A set function f: 2^V -> R is submodular if it satisfies diminishing returns: for all A subset B and element x not in B, f(A + x) - f(A) >= f(B + x) - f(B). Adding an element to a smaller set helps at least as much as adding it to a larger set. Submodular functions arise naturally in coverage (how many distinct customers are reached?), information gain (how much entropy is reduced?), and network influence (how many nodes are activated?). For monotone submodular maximization subject to a cardinality constraint, the greedy algorithm achieves approximation ratio (1 - 1/e) ≈ 0.632, and this is optimal unless P = NP. Submodular minimization (the dual problem) is solvable exactly in polynomial time via the Lovász extension and convex optimization — a surprising asymmetry between maximization and minimization.
Submodularity is the discrete analog of concavity, and it appears wherever "diminishing returns" is a natural property. If f(S) measures the value of selecting set S, submodularity says that adding a new element to a small selection is at least as valuable as adding it to a large selection. This captures coverage functions (each new sensor covers some new area, but less as more are deployed), information-theoretic quantities (mutual information, entropy), and economic production functions.
The greedy algorithm for monotone submodular maximization under a cardinality constraint is remarkably simple: start empty, and repeatedly add the element with the largest marginal gain. The analysis shows that each step captures at least 1/k of the remaining optimality gap (where k is the cardinality bound), leading to geometric convergence that leaves at most a (1-1/k)^k ≈ 1/e fraction of the optimal value uncaptured. The resulting (1-1/e)-approximation is tight: Feige proved that no polynomial algorithm does better unless P = NP, via a reduction from MAX-3SAT. The greedy algorithm is optimal, and it is also dirt simple — a rare and satisfying coincidence.
The minimization side is strikingly different. Submodular minimization — finding arg min_S f(S) with no constraints — is solvable in strongly polynomial time. The key insight is the Lovász extension: every submodular function f has a convex extension to [0,1]^n defined by f_L(x) = E[f(X_theta)] where X_theta = {i : x_i >= theta} for uniform theta in [0,1]. Minimizing f over subsets of V is equivalent to minimizing f_L over [0,1]^n, which is a convex optimization problem. Algorithms based on the ellipsoid method or combinatorial approaches (Cunningham, Iwata-Fleischer-Fujishige) achieve polynomial time. This convexity of minimization versus the NP-hardness of maximization mirrors the broader landscape: finding valleys is easy, finding peaks is hard.

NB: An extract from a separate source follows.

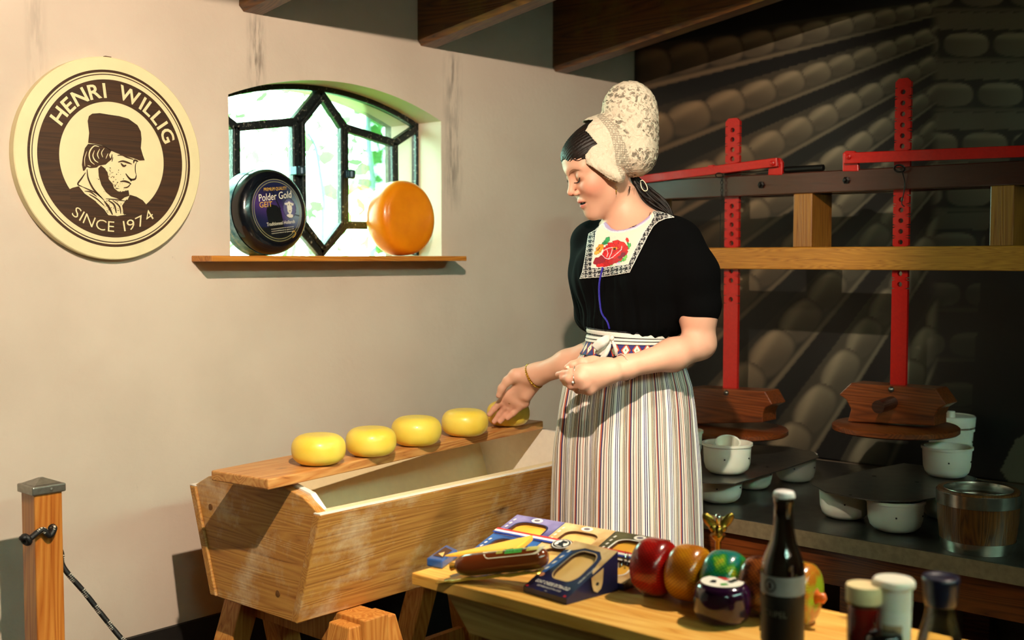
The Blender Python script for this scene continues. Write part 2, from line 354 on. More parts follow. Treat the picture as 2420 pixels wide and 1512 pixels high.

The continuous relaxation framework extends submodular optimization to complex constraints beyond cardinality. The multilinear extension F(x) extends f to the continuous cube [0,1]^n, and the continuous greedy algorithm maximizes F over a polyhedral constraint (like a matroid polytope) using gradient ascent in the fractional domain. Rounding the fractional solution back to an integer set uses techniques like pipage rounding (which moves the fractional solution to a vertex while only increasing the objective) or contention resolution schemes. This framework achieves (1-1/e)-approximation for monotone submodular maximization subject to matroid constraints, unifying and extending the classical greedy result.